Saturday, August 15, 2009

Church Signs

Have I mentioned that I hate church signs? Not the ones with useful stuff like their name and meeting times. I’m talking about those marquee signs with the cute statements on them like: “You think it’s hot here!” Or What missing in the Ch - - Ch?”

I hate them because they give the owners the feeling that they are accomplishing something by sticking letters up. I hate them because it’s one more opportunity to sound preachy, petty, and irrelevant. Mostly I think I hate them because they’re so overpriced.

I remember being sorely tempted to put my own message up on a sign at a church that I had to leave. In the dark of night just before I left town, I’d write the specific name of my nemesis and talk about how limply endowed I thought he was—or something equally tasteful. I’d take the key to the sign with me and since it’s supposed to be vandal proof, they’d have a hard time changing it.

It’s hard to imagine why they’d have issues with me, isn’t it?

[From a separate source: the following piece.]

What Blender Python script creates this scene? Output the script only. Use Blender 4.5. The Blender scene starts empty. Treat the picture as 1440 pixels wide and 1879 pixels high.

I have a couple of things I’ve been tempted to say on a church sign:

“A place where the only change made is in the offering plate.”

“Where we have the best fried chicken and the grumpiest souls.”

“Where children aren’t seen or heard.”

If we have to put something on a sign other than information, couldn’t we say something affirming that tells the readers that they are valuable? Something that expresses appreciation for beauty, courage, and love? Something that inspires us to be brave and truthful?

I just don't know how to make those statements into a one phrase burma shave slogan.


  1. I'd put something clever hear but I'm still chuckling about the change in the offering plate...

  2. ooops...blurg....'here'...I was still laughing..

  3. Hi Clergy Guy,

    I followed you here from Unreasonable Faith. Nice blog.

    Here's your chance to make your own church sign: Chruch Sign Generator

    And a funny exchange someone made with it: The Debate rages On

  4. Hey Mike, the church signs are a hoot! Thanks for sharing.